過去に今まで私が知っていたトレーニングの手順では、「モノを咥えて拾ってバスケットに入れる」という行動一つを例に取っても

  • モノを咥える
  • モノを持ち上げる
  • モノを咥え続ける
  • モノを運ぶ
  • モノを箱の上まで運ぶんで持って行く
  • モノを箱の上で離し落とす

という行動を一つずつ、シェーピングと言われる方法で、少しずつ形成していくしかありませんでした。
これには、膨大な時間とトリーツと教え手の熟練したスキルが必要でした。

しかし、「Do as I Do」を知っている犬には、やって欲しい行動を人がデモンストレーションして見せて「Do it!」というだけ。
大幅に時間も短縮、しかも楽しい!嬉しい!これはすごいことですよね!

そして自身のそれぞれ個性の違う愛犬4頭とDo as I Doを実際に体験してきて、どの犬とも基礎の手順を大切に踏めば、行動を学習していくこと、「Do it!」=「あ、真似するんだよね!」の感動的な瞬間があること、今まで怖がりで慎重で中々新しいものにアクセス出来なかった犬が、
いとも簡単に新しいモノにもアクセスできるようになること、知らない人とも怖がることなくDo as I Doを楽しむ愛犬たちの姿に、
毎回驚きと感動を覚えてきました。

「この感動、愛犬との繫がり、コミュニケーション出来た喜びと感動を、たくさんの人に知って欲しい!」
そう思ったのもDo as I Doトレーナーを目指したきっかけでもあります。

しかし一言で「人の行動を見て、観察して、記憶して再現して真似する」とは言っても、そこまでの道のりにはきちんとしたプロトコルがありました。

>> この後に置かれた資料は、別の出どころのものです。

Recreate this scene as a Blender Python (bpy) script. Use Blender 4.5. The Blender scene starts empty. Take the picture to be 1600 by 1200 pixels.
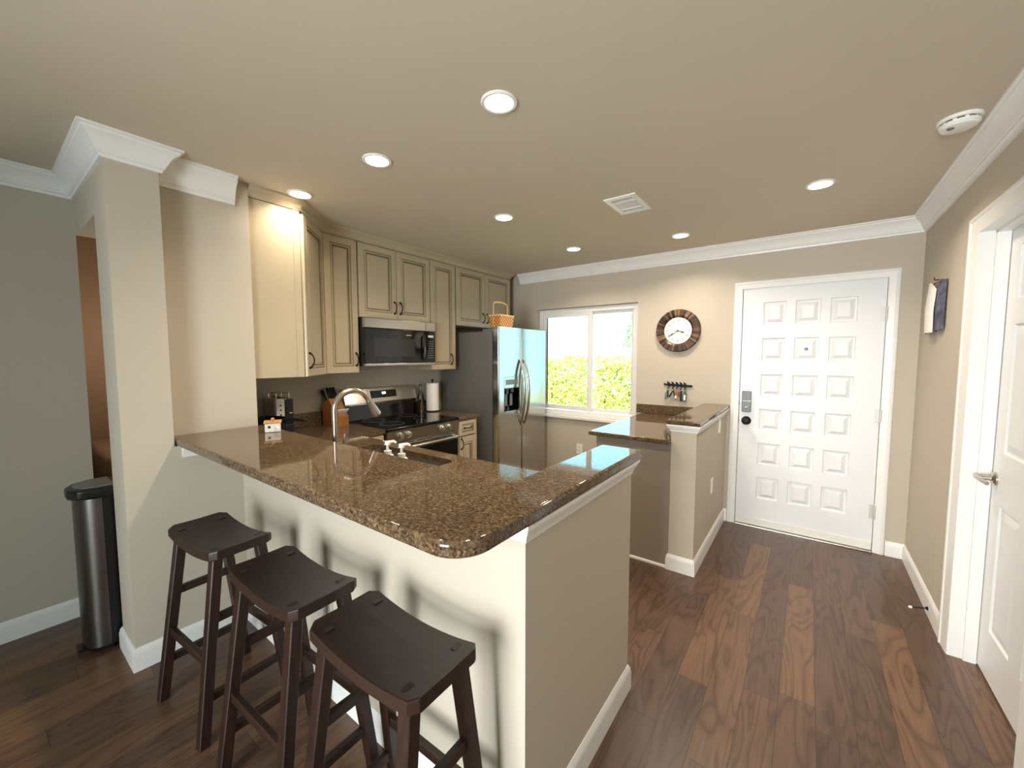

学んでいけばいくほど、それを十分に理解するには、ベースとなる、ドッグトレーニングの基礎も含めた専門的な知識が十分に必要であること、それを実践できるスキルがドッグトレーナーとしても必要であること、身をもって体験してきました。

Do as I Do認定トレーナーになるまでの道のりは険しく、途中、愛犬空の逝去や、コロナ禍でクラウディア・フガッツァ博士の来日が出来ず、
トレーナー認定試験が受けられない状況などもあり簡単ではありませんでしたが、たくさんの生徒さんたちの協力とトレーナー仲間たちの支え、
そして愛犬「晴」「雪」「風」たちに助けてもらいながら遂に2022年に夢を叶え、Do as I Do認定トレーナーの試験に合格することが出来ました。

最初に空と夢を見てから5年以上の道のりでした。

Do as I Doは、犬の社会的認知能力、特に人間から学ぶ素因に基づいています。
このメソッドでは、犬は飼い主を観察し、記憶し、模倣することによって新しい行動を学んでいきます。